The Magic Christian was one of Peter Sellers' favorite books—his gift of a copy to Stanley Kubrick led to Southern being hired for Dr. Strangelove—and a film version of the book had long been a dream project for the actor, who intended to play the lead role of Guy Grand.

At Sellers' request, a draft by Southern and director Joseph McGrath was re-written by Graham Chapman and John Cleese, two young British TV comedy writers who soon became famous as members of the Monty Python team.

Biographer Lee Hill suggests that Southern was a functioning alcoholic and that his image was largely based on his occasional public appearances in New York, partying and socializing; in private, he remained a tireless worker.

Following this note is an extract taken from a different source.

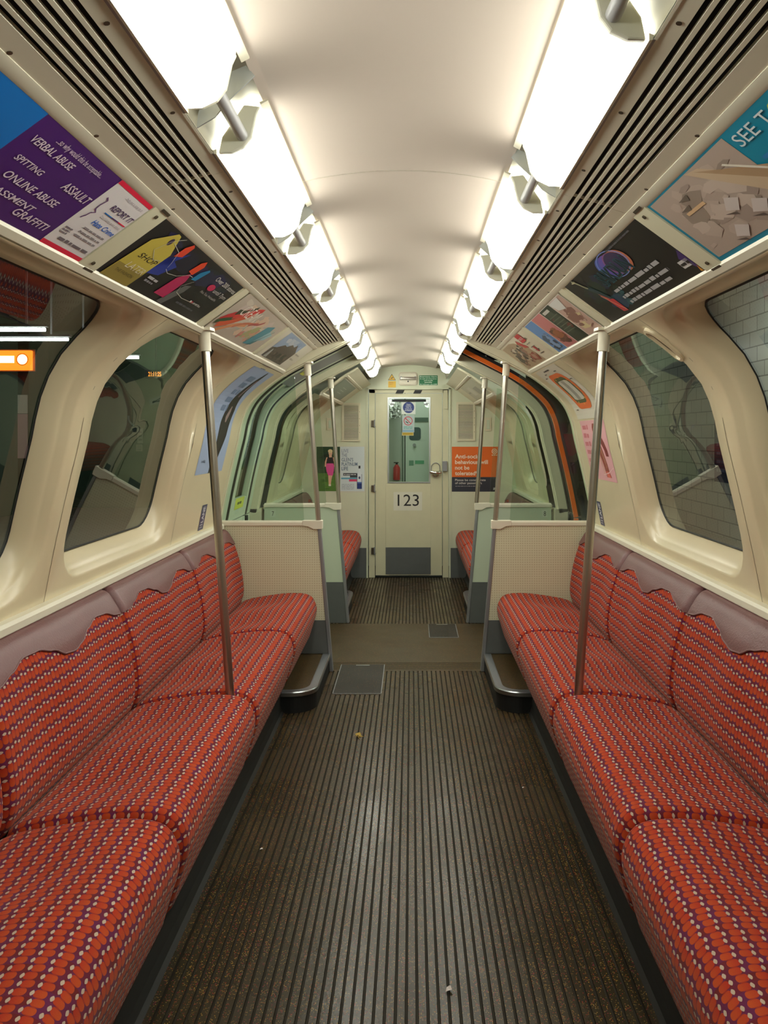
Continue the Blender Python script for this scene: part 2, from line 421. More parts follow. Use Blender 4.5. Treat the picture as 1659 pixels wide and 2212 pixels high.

In the late 1960s, Southern's spendthrift ways and lack of financial acumen led him into trouble and he was audited by the IRS on several occasions beginning in 1972, resulting in heavy tax bills and penalties.

For the rest of his life, Southern was repeatedly forced to take on work in order to pay tax bills and penalties, and on many occasions he struggled to keep up the mortgage payments on the East Canaan farm.

Southern's other unrealized projects during this period included an adaptation of Nathanael West's A Cool Million, and a screenplay called Merlin, based on Arthurian legend, which was written with Mick Jagger in mind for the lead role.

Because of his acute money problems (exacerbated by the IRS affair), Southern took an adjunct lectureship in screenwriting at New York University, where he taught from the fall of 1972 to the spring of 1974; although popular among students, he was ultimately dismissed for holding his classes in a local bar.

A new short story, "Fixing Up Ert", was published in the September 1974 edition of Oui magazine, and around this time Norwegian director Ingmar Ejve hired Southern to write a screenplay based on the Carl-Henning Wijkmark novel The Hunters of Karin Hall.

In 1977 and 1978 Southern was embroiled in a lengthy and chaotic attempt to make a film version of Burroughs' novel Junkie, but the project collapsed due to the erratic behavior of its principal backer, Jules Stein.

In August 1978 Southern wrote a skit called "Haven Can Wait" that was performed by Jon Voight, Allen Ginsberg, Bobby Seale, and Rip Torn at a benefit for Abbie Hoffman.

Although he continued to reside in northern Connecticut "beyond the commuter belt", Southern maintained his social life in New York with diligence; longtime girlfriend Gail Gerber often drove him to Studio 54 (where he cultivated a convivial acquaintance with co-owner Steve Rubell), parties hosted by George Plimpton, and other engagements.

Under the pseudonym of Norwood Pratt, Southern co-wrote the 1980 sci fi-themed hardcore pornographic film Randy: The Electric Lady; director Philip Schuman had previously adapted "Red Dirt" into an award-winning short.

A year later, he was hired by Saturday Night Live head writer Michael O'Donoghue (who had solicited contributions from Southern as editor of National Lampoon a decade earlier) to write for the 1981–82 series of the NBC show in his efforts to revitalize the then-foundering sketch comedy program.

Despite his longstanding acquaintance with O'Donoghue and his penchant for the alcohol, cocaine and cannabis that flowed liberally backstage, Southern had trouble fitting in stylistically with the younger writers; many of his ideas and sketches were rejected by the staff and new producer Dick Ebersol for being too subtle, sexually gratuitous, or overly political.

Flash and Filigree was reissued by Arbor House with a new introduction by Burroughs, and Sandy Lieberson (now at Fox) hired him to work on a script called Intensive Heat, based on the life of jewel thief Albie Baker.

Southern and Nilsson collaborated on several screenplays, including Obits, a Citizen Kane-style story about a journalist investigating the subject of a newspaper obituary, but the script was scathingly reviewed by a studio reader and was never given approval.